The fourth and fifth premises of the Athenian’s argument are also questionable. Setting aside anachronistic reasons such as the falsity of the Athenian’s thesis that the heavenly bodies move in perfectly circular orbits, there are still other reasons to doubt his premises. First, premise four is a conditional, and it seems not to be true. There are possible states of affairs where the heavenly bodies happen to move in virtuous and rational ways merely by virtue of chance, or by virtue of the nature of the elements composing them. In other words, the physicalist thesis examined in section one seems to have the resources to account for the appearance of the virtuous and rational guidance of the heavens. Perhaps the intrinsic properties of each kind of element constrains the range of possible combinations of those elements, and the possible motions of those composite objects such that they inevitably would move in apparently virtuous and rational ways. The Athenian does not address this possibility at all. So, on the physicalist view, the fourth premise is questionable because the consequent of the conditional has not been shown to be a consequence of the antecedent obtaining.

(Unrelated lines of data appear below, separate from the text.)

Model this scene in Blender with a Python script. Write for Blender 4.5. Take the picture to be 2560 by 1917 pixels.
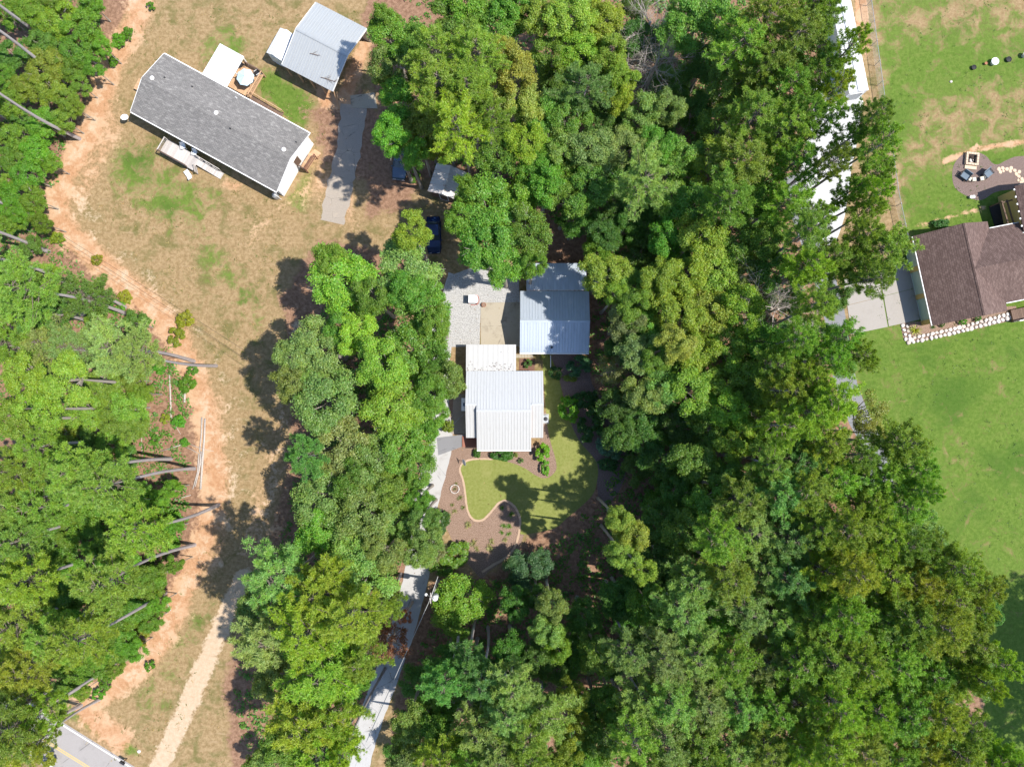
import bpy, math, random
import numpy as np
from mathutils import Vector, Matrix, Euler

for o in list(bpy.data.objects): bpy.data.objects.remove(o)
scene = bpy.context.scene
C = scene.collection
R = math.radians

# ------------------------------------------------------------------ camera, sky, sun, exposure
CAM_H, FPX, TILT = 90.0, 1800.0, R(2.12)          # a drone 90 m up, looking almost straight down
cam_d = bpy.data.cameras.new('camera'); cam = bpy.data.objects.new('camera', cam_d); C.objects.link(cam)
cam.location = (0, 0, CAM_H); cam.rotation_euler = (TILT, 0, 0)
cam_d.sensor_width = 36.0; cam_d.lens = FPX / 2560 * 36.0; cam_d.clip_start = 1; cam_d.clip_end = 4000
scene.camera = cam
SUN_EL, SUN_AZ = R(58.5), math.atan2(1.0, -0.15)   # azimuth clockwise from +Y
world = bpy.data.worlds.new('World'); scene.world = world; world.use_nodes = True
wn = world.node_tree; bg = wn.nodes['Background']
sky = wn.nodes.new('ShaderNodeTexSky'); sky.sky_type = 'NISHITA'; sky.sun_disc = False
sky.sun_elevation = SUN_EL; sky.sun_rotation = SUN_AZ; sky.ozone_density = 3.0; sky.dust_density = 0.5
wn.links.new(sky.outputs[0], bg.inputs[0]); bg.inputs[1].default_value = 0.15
sd = bpy.data.lights.new('sun', 'SUN'); sd.energy = 4.6; sd.angle = R(0.53); sd.color = (1.0, 0.95, 0.87)
sun = bpy.data.objects.new('sun', sd); C.objects.link(sun)
sdir = Vector((math.sin(SUN_AZ) * math.cos(SUN_EL), math.cos(SUN_AZ) * math.cos(SUN_EL), math.sin(SUN_EL)))
sun.rotation_euler = (-sdir).to_track_quat('-Z', 'Y').to_euler(); sun.location = sdir * 200
vs = scene.view_settings
vs.view_transform = 'Standard'; vs.look = 'None'; vs.exposure = 0.68; vs.gamma = 1.0; vs.use_curve_mapping = False

# ------------------------------------------------------------------ image pixels -> metres on the site, cast through the camera to a given height
ct, st = math.cos(TILT), math.sin(TILT)
def P(x, y, z=0.0):
    u, v = x - 1280.0, 958.5 - y
    dx, dy, dz = u, FPX * st + v * ct, -FPX * ct + v * st
    k = (CAM_H - z) / -dz
    return Vector((dx * k, dy * k, z))
DS = 2560 / 2211.0
def PD(x, y, z=0.0): return P(x * DS, y * DS, z)

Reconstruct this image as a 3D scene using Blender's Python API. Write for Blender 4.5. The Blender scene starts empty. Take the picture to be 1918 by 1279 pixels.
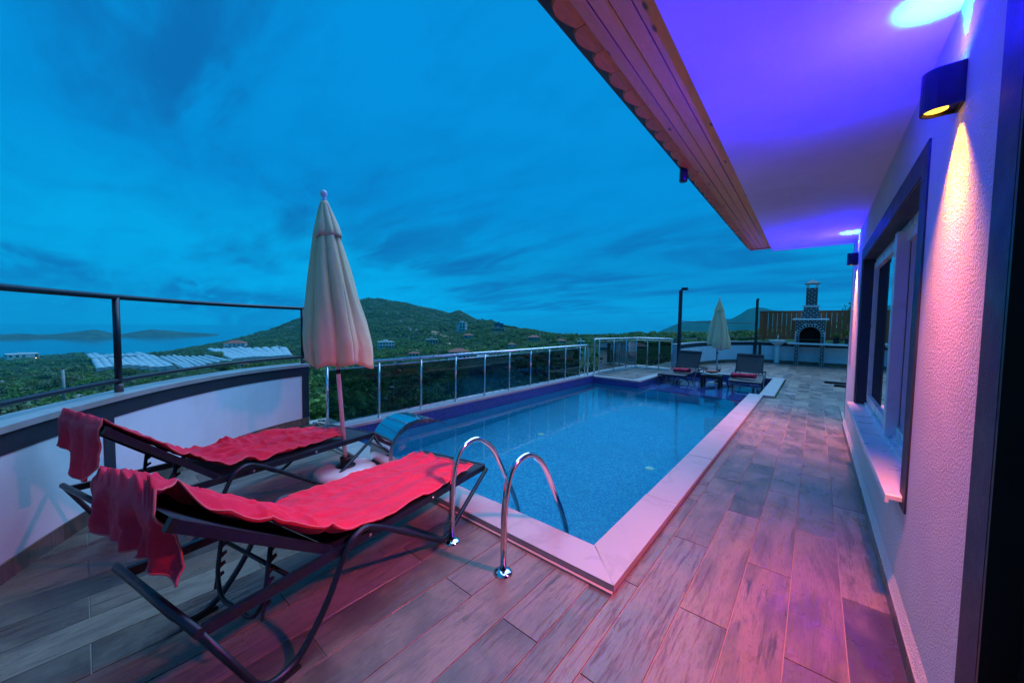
import bpy, bmesh, math, random
import numpy as np
from mathutils import Vector, Matrix
random.seed(7); rng = np.random.default_rng(7)
S = bpy.context.scene
R = math.radians
# ------------------------------------------------------------------ camera
CX, CY, FPX, CAMH = 959.0, 639.5, 677.7, 1.6          # pixels of the 1918 x 1279 photograph
YAW, PITCH, ROLL = R(39.98), R(2.817), R(-0.821)
def cam_axes():
    f = np.array([-math.sin(YAW)*math.cos(PITCH), math.cos(YAW)*math.cos(PITCH), -math.sin(PITCH)])
    r = np.array([math.cos(YAW), math.sin(YAW), 0]); d = np.cross(f, r)
    return np.array([r*math.cos(ROLL)+d*math.sin(ROLL), -r*math.sin(ROLL)+d*math.cos(ROLL), f])
AX = cam_axes(); CAM = np.array([0, 0, CAMH])
def ray(x, y):
    d = AX.T @ np.array([(x-CX)/FPX, (y-CY)/FPX, 1.0]); return d/np.linalg.norm(d)
def onz(x, y, z=0.0):
    d = ray(x, y); return CAM + d*((z-CAMH)/d[2])
cd = bpy.data.cameras.new('camera'); cam = bpy.data.objects.new('camera', cd)
S.collection.objects.link(cam); S.camera = cam
cd.sensor_width = 36; cd.lens = 36*FPX/1918; cd.clip_start = 0.02; cd.clip_end = 60000
m = Matrix.Identity(4)
for i in range(3):
    m[i][0], m[i][1], m[i][2], m[i][3] = AX[0][i], -AX[1][i], -AX[2][i], CAM[i]
cam.matrix_world = m
# ------------------------------------------------------------------ sky, sun, exposure
SUN_EL, SUN_AZ = R(60), R(352)        # azimuth measured from +Y towards +X: broad dusk glow high over the bay
W = bpy.data.worlds.new('World'); S.world = W; W.use_nodes = True
wn, wl = W.node_tree.nodes, W.node_tree.links
wn.clear()
def wnode(t, **k):
    n = wn.new(t)
    for a, b in k.items(): setattr(n, a, b)
    return n
def wmath(op, a, b=None, c=None, clamp=False):
    n = wnode('ShaderNodeMath', operation=op, use_clamp=clamp)
    for i, v in enumerate((a, b, c)):
        if v is None: continue
        if isinstance(v, (int, float)): n.inputs[i].default_value = v
        else: wl.new(v, n.inputs[i])
    return n.outputs[0]
def wmix(f, a, b, mode='MIX'):
    n = wnode('ShaderNodeMix', data_type='RGBA', blend_type=mode)
    for i, v in ((0, f), (6, a), (7, b)):
        if isinstance(v, (int, float)): n.inputs[i].default_value = v
        elif isinstance(v, tuple): n.inputs[i].default_value = (*v, 1)
        else: wl.new(v, n.inputs[i])
    return n.outputs[2]
sky = wnode('ShaderNodeTexSky', sky_type='NISHITA', sun_disc=False, sun_elevation=SUN_EL, sun_rotation=SUN_AZ,
            altitude=0, air_density=1.0, dust_density=0.2, ozone_density=4.0)
bw = wnode('ShaderNodeRGBToBW'); wl.new(sky.outputs[0], bw.inputs[0])
tc = wnode('ShaderNodeTexCoord'); sep = wnode('ShaderNodeSeparateXYZ'); wl.new(tc.outputs['Generated'], sep.inputs[0])
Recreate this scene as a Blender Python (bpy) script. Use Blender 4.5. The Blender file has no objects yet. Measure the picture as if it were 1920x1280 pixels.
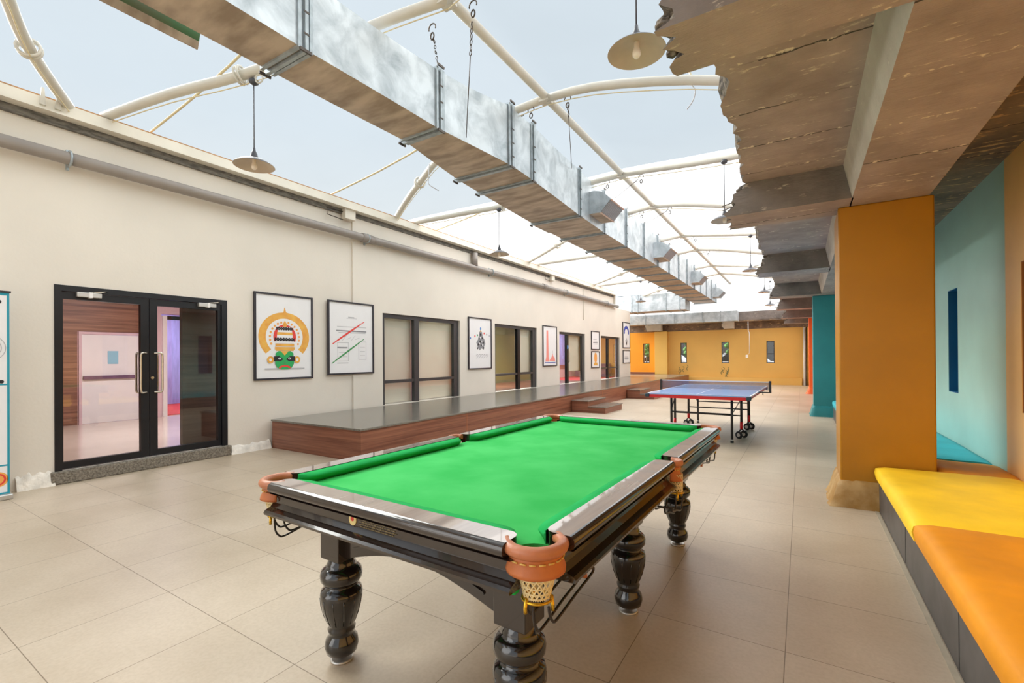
import bpy, bmesh, math, random
from mathutils import Vector, Matrix
random.seed(7)
PI = math.pi
SC = bpy.context.scene
COL = SC.collection

# ------------------------------------------------------------------ camera
EYE = 1.35
def cam_axes(yaw=.559, pitch=.0035, roll=-.0069):
    s, c = math.sin, math.cos
    fw = Vector((-s(yaw)*c(pitch), c(yaw)*c(pitch), s(pitch)))
    r = Vector((c(yaw), s(yaw), 0)); u = r.cross(fw)
    return c(roll)*r + s(roll)*u, -s(roll)*r + c(roll)*u, fw
_r, _u, _f = cam_axes()
SC.cycles.max_bounces = 14; SC.cycles.diffuse_bounces = 8; SC.cycles.transparent_max_bounces = 16
cam_d = bpy.data.cameras.new('camera')
cam = bpy.data.objects.new('camera', cam_d); COL.objects.link(cam)
cam_d.sensor_width = 36; cam_d.lens = 868.9/1920*36
cam_d.shift_y = (667.4-640)/1920
cam_d.clip_start = .02; cam_d.clip_end = 200
M = Matrix.Identity(4)
for i in range(3):
    M[i][0] = _r[i]; M[i][1] = _u[i]; M[i][2] = -_f[i]
M[0][3], M[1][3], M[2][3] = 0, 0, EYE
cam.matrix_world = M
SC.camera = cam

# ------------------------------------------------------------------ world, sun, exposure
SC.view_settings.view_transform = 'Standard'
SC.view_settings.look = 'None'
SC.view_settings.gamma = 1
SC.view_settings.use_curve_mapping = False
SC.view_settings.exposure = 0.13
W = bpy.data.worlds.new('overcast_sky'); SC.world = W; W.use_nodes = True
nt = W.node_tree; nt.nodes.clear()
wo = nt.nodes.new('ShaderNodeOutputWorld'); bg = nt.nodes.new('ShaderNodeBackground')
tc = nt.nodes.new('ShaderNodeTexCoord'); sx = nt.nodes.new('ShaderNodeSeparateXYZ')
cr = nt.nodes.new('ShaderNodeValToRGB')
cr.color_ramp.elements[0].position = 0.0; cr.color_ramp.elements[0].color = (1.0, .975, .93, 1)
cr.color_ramp.elements[1].position = .42; cr.color_ramp.elements[1].color = (.74, .83, .92, 1)
nt.links.new(tc.outputs['Generated'], sx.inputs[0]); nt.links.new(sx.outputs['Z'], cr.inputs[0])
nt.links.new(cr.outputs[0], bg.inputs[0]); bg.inputs[1].default_value = 1.1
nt.links.new(bg.outputs[0], wo.inputs[0])

def sun(name, energy, angle, d, col):
    l = bpy.data.lights.new(name, 'SUN'); l.energy = energy; l.angle = math.radians(angle); l.color = col
    o = bpy.data.objects.new(name, l); COL.objects.link(o)
    o.rotation_euler = Vector(d).to_track_quat('-Z', 'Y').to_euler(); return o
sun('sun_through_cloud', 2.4, 100, (.0, -.45, -1), (1.0, .97, .93))
sun('fill_sun_left', 11.0, 50, (.87, -.10, -.50), (1.0, .97, .92))  # extra sun lamp standing in for overcast sky, brightens the right bay
sun('fill_sun_right', 1.9, 70, (-.72, -.20, -.62), (1.0, .97, .93))  # extra sun lamp for the overcast dome, added to light the left wall
sun('fill_sun_behind', 0.9, 44, (.46, .74, -.36), (1.0, .97, .93))  # added fill from behind the camera for the slab-shaded right side

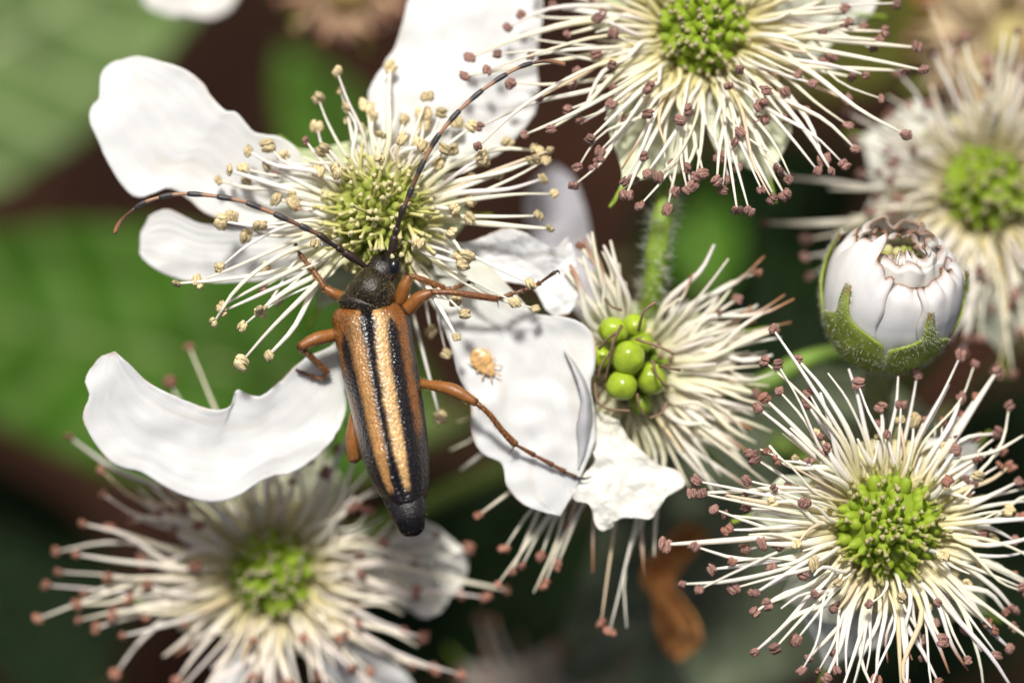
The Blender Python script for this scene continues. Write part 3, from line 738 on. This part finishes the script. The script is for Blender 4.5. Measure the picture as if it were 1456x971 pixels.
# ================================================================== BUD
def build_bud():
    rng = random.Random(77)
    zc = -.95
    Cn = W(1267, 424, zc)
    A = Vector((.13, .84, .53)).normalized()
    E1 = A.cross(Vector((0, 0, 1))).normalized()        # points to picture right
    if E1.x < 0: E1 = -E1
    E2 = A.cross(E1).normalized()
    if E2.z < 0: E2 = -E2                               # azimuth 90 deg faces the lens
    base = Cn - A * 1.02
    root = empty('flower_bud', base)
    tag(root, 'fat white bud with green hairy sepals and browned torn top', 'bud')
    def S(th, ph, R):
        d = A * (math.cos(th) * 1.08) + (E1 * math.cos(ph) + E2 * math.sin(ph)) * (math.sin(th) * .90)
        return Cn + d * R - base
    def prof(th):                                       # radius by polar angle (0 = tip)
        return .99 + .03 * math.sin(th) - .03 * math.cos(2 * th) + .15 * max(0, math.cos(th))
    D = math.radians
    # outer petals: azimuth centre, half width, top polar angle at the middle / sides, radius offset, peak
    for k, (pc, hw, th0, off, peak) in enumerate([(158, 62, 43, .00, -26), (82, 52, 50, -.035, 5), (18, 52, 48, .015, 3), (-50, 55, 40, -.02, 0), (-125, 58, 40, -.03, 0)]):
        n, m = 40, 34
        V, C = [], []
        for i in range(n):
            s = i / (n - 1)
            for j in range(m):
                t = 2 * j / (m - 1) - 1
                top = D(th0 + peak * math.exp(-((t + .25) / .28) ** 2) + 9 * abs(t) ** 3 + 9 * mnoise.noise(Vector((t * 3.3, k * 3.0, 1))) + 4 * mnoise.noise(Vector((t * 9, k * 3.0, 4))))
                th = D(160) * (1 - s) + top * s
                ph = D(pc) + D(hw) * t * (1 - .25 * (1 - s)) + D(7) * abs(t) ** 4 * mnoise.noise(Vector((s * 5, k * 2 + t, 6)))
                R = prof(th) + off + .03 * mnoise.noise(Vector((t * 2 + k, s * 3, 2))) + .012 * mnoise.noise(Vector((t * 9 + k, s * 4, 7)))
                R -= .13 * sstep(.86, 1, s) * (1 if peak > -5 else .3)
                R += .05 * sstep(.8, 1, s) * math.sin(t * 17 + k * 2)
                R -= .012 * sstep(.7, 1, abs(t))
                V.append(S(th, ph, R))
                e = max(sstep(.965, 1, s), .35 * sstep(.96, 1, abs(t)) * sstep(.5, .8, s))
                pinch = .25 * sstep(.72, .95, s) * sstep(-.1, .4, mnoise.noise(Vector((t * 4, s * 3, k + 5))))
                c = np.array((.84, .83, .815)) * (1 - pinch) + np.array((.72, .60, .56)) * pinch
                C.append(c * (1 - e) + np.array((.30, .15, .085)) * e)
        o = add('petal', make_mesh('petal', V, grid_faces(n, m), M_petal, col=C, uv=[(i / (n - 1), j / (m - 1)) for i in range(n) for j in range(m)]), root)
        md = o.modifiers.new('thickness', 'SOLIDIFY'); md.thickness = .035; md.offset = -1
    # inner crumpled petals: upright frilled walls around the hollow, with brown rims
    for k, (p0, p1, rb, rt, hb, ht) in enumerate([(-20, 120, .70, .62, .45, .74), (95, 215, .66, .52, .42, .70), (190, 330, .72, .66, .45, .86), (20, 150, .55, .44, .40, .66), (-80, 60, .62, .50, .42, .84),
                                                  (230, 380, .50, .36, .42, .80), (60, 100, .60, .40, .5, .80), (300, 400, .40, .52, .45, .92)]):
        n, m = 16, 72
        V, C = [], []
        for i in range(n):
            s = i / (n - 1)
            for j in range(m):
                t = j / (m - 1)
                fr = .045 * math.sin(t * 15 + k * 2) + .03 * math.sin(t * 33 + k) + .05 * mnoise.noise(Vector((t * 6, k, 3)))
                rho = rb + (rt - rb) * s + .05 * math.sin(t * 11 + k * 3) * s + fr * s
                rho -= .12 * sstep(.8, 1, s)
                hh = hb + (ht - hb) * s + .07 * s * mnoise.noise(Vector((t * 5, k * 2, 1))) + .04 * s * math.sin(t * 21 + k)
                ph = D(p0 + (p1 - p0) * t)
                V.append(Cn + A * (hh + .13) + (E1 * math.cos(ph) + E2 * math.sin(ph)) * rho * .92 - base)
                e = sstep(.88, .98, s) * (.55 + .45 * mnoise.noise(Vector((t * 9, k, 8))) + .3)
                e = min(1, max(0, e))
                c = np.array((.82, .80, .75)); C.append(c * (1 - e) + np.array((.27, .13, .07)) * e)
        o = add('inner_petal', make_mesh('inner_petal', V, grid_faces(n, m), M_petal, col=C, uv=[(i / (n - 1), j / (m - 1)) for i in range(n) for j in range(m)]), root)
        md = o.modifiers.new('thickness', 'SOLIDIFY'); md.thickness = .03; md.offset = 0
    # pale green unripe stamens inside
    v0, f0 = ball((0, 0, 0), (.075, .075, .085), 10, 7, lambda d: 1 + .15 * mnoise.noise(Vector(d) * 3))
    meA = make_mesh('unripe_anther', v0, f0, M_pistil, col=np.tile((.42, .46, .13), (len(v0), 1)))
    meB = make_mesh('unripe_anther', v0, f0, M_pistil, col=np.tile((.62, .58, .28), (len(v0), 1)))
    for i in range(70):
        u = i / 70; th = D(44) * math.sqrt(u); ph = i * 2.4
        add('unripe_anther', rng.choice((meA, meB)), root, Cn + A * rng.uniform(.54, .66) + (E1 * math.cos(ph) + E2 * math.sin(ph)) * (.5 * math.sqrt(u)) - base, None, rng.uniform(.8, 1.25))
    v, f = ball(Cn - base, .55, 20, 14)
    add('flower_core', make_mesh('flower_core', v, f, M_pistil, col=np.tile((.35, .38, .10), (len(v), 1))), root)
    # sepals
    for k, (pc, hw, ttip) in enumerate([(128, 38, 66), (55, 36, 72), (-14, 34, 64), (-85, 36, 80), (200, 34, 58)]):
        n, m = 36, 17
        V, C, pp, nn = [], [], [], []
        for i in range(n):
            s = i / (n - 1)
            sh = min(1.0, s / .62)
            wd = D(hw) * (1 - .10 * sh - .74 * sstep(.66, .82, s)) * (1 if s < .8 else (1 - (s - .8) / .2 * .7))
            for j in range(m):
                t = 2 * j / (m - 1) - 1
                th = D(172) + (D(ttip) - D(172)) * s
                ph = D(pc) + wd * t / max(.45, math.sin(th)) + D(6) * sstep(.6, 1, s)
                R = prof(th) + .035 + .07 * sstep(.62, .85, s) + .02 * (1 - t * t)
                p = S(th, ph, R); V.append(p)
                g = .85 + .3 * mnoise.noise(Vector((s * 6, t * 4, k)))
                c = np.array((.36, .45, .07)) * g
                ed = .45 * sstep(.75, 1, abs(t)) * (1 - sstep(.55, .7, s))
                c = c * (1 - ed) + np.array((.55, .60, .38)) * ed
                tp = sstep(.9, 1, s); C.append(c * (1 - tp) + np.array((.22, .15, .06)) * tp)
        o = add('sepal', make_mesh('sepal', V, grid_faces(n, m), M_sepal, col=C), root)
        md = o.modifiers.new('thickness', 'SOLIDIFY'); md.thickness = .04; md.offset = -1
        VV = np.array([tuple(p) for p in V]).reshape(n, m, 3); cc = np.array(Cn - base)
        for _ in range(1900):
            i = int(n * rng.random() ** 1.3); i = min(i, n - 1); j = rng.randrange(m)
            p = VV[i, j] + (VV[min(i + 1, n - 1), j] - VV[i, j]) * rng.random() + (VV[i, min(j + 1, m - 1)] - VV[i, j]) * rng.random()
            d = p - cc; pp.append(p); nn.append(d / np.linalg.norm(d))
        h = add('hairs', hair_mesh(pp, nn, .085, .0036, rng, M_hair, lean=.6, col=(.84, .85, .74)), o); tag(h, kind='stuff')
    st = pedicel(root, base, [(1254, 516, -1.5), (1248, 560, -2.0), (1240, 610, -3.0), (1215, 680, -5.5), (1120, 640, -7.5)], .2, hairs=500, seed=5, col=(.30, .33, .14))
build_bud()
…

Finally, moving from the claim that the soul which guides the heavens is rational and virtuous to the claim that that soul is all powerful, all good, and all knowing seems to be a non sequitur.[9] The soul which guides the heavens may be only capable of moving the heavens and nothing else, perhaps by virtue of a limitation on its power, or on its knowledge. Maybe all such a soul can do is move the heavenly bodies in a circular fashion, forever. That soul could not concern itself with human affairs, because it would be outside of the scope of its power or knowledge to do so. Even if we grant the Athenian’s claim that the soul has the properties of maximal power, knowledge, and goodness, it may not follow that the soul could not be bribed. It could be the case that we humans are so limited in our moral knowledge, that the soul could allow the wicked to prosper by bribing it with sacrifices because doing so allows for some greater good which we cannot currently comprehend. So, even granting the set of properties that the Athenian ascribes to the soul he calls god, it does not obviously follow that that set logically excludes the ability to be bribed.

Conclusion

I have examined the argument in Book X of The Laws presented by the Athenian. The argument’s premises are all questionable, which means that it is within the physicalist’s rational rights to doubt the conclusions. The Athenian aimed to provide reasons to believe in gods which would be provided to atheists before punishing them for impiety (885c-e). The gods, given the Athenian’s argument, concern themselves with human affairs and cannot be bribed. They are not fictions created by humans, as the physicalist maintains (889e). However, the Athenian underestimates the resources available to the physicalist. The physicalist can resist the Athenian’s argument while remaining within her own ontological framework. So, the Athenian has failed to supply the atheist with reasons to believe in gods.

Endnotes

[1] Whether or not the proof is supposed to be rationally compelling or just sufficient for rational acceptance is an open interpretive question (Jirsa 241).

[2] Plato seems to use the term “natural” in the same way as “fundamental” is used by Jonathan Schaffer, which is to denote ontological priority (Chalmers 2009; Jirsa 243).

[3] I am using “physicalism” to characterize the Athenian’s opponent because his opponent holds to the view that the elements (earth, air, water, and fire) are fundamental or primary, and those elements seem paradigmatically physical entities (Jirsa 2008).

[4] See (Jirsa 253).

[5] See (Ibid 253).

[6] See (Ibid 253).

[7] By virtue of being ordered by a rational and virtuous soul.

[8] See (Book VII 822a-b) for a description of the moon, sun, and stars following a circular path, and compare with what is said at (Book X 897d-898b). Both the moon, sun, and stars and the image chosen to represent reason are circular (Jirsa 252). So, the motions of the heavenly bodies and of reason are the same.

[9] I am using the singular instead of “souls” for stylistic purposes. The Athenian’s argument actually entails that there are multiple souls that are virtuous and rational. But this does not affect my criticisms.

Works Cited

Chalmers, David John, David Manley, and Ryan Wasserman. “On What Grounds What.” Metametaphysics: New Essays on the Foundations of Ontology. Oxford: Clarendon, 2009. 347-83. Print.

Jirsa, Jakub (2008). Plato on characteristics of god: Laws X. 887c5-899d3. Rhizai. A Journal for Ancient Philosophy and Science 5:265-285.

Plato, Malcolm Schofield, and Tom Griffith. Plato the Laws. Cambridge: Cambridge UP, 2016. Print.

Stalley, R. F., and Plato. An Introduction to Plato’s Laws. Indianapolis, IN: Hackett, 1983. Print.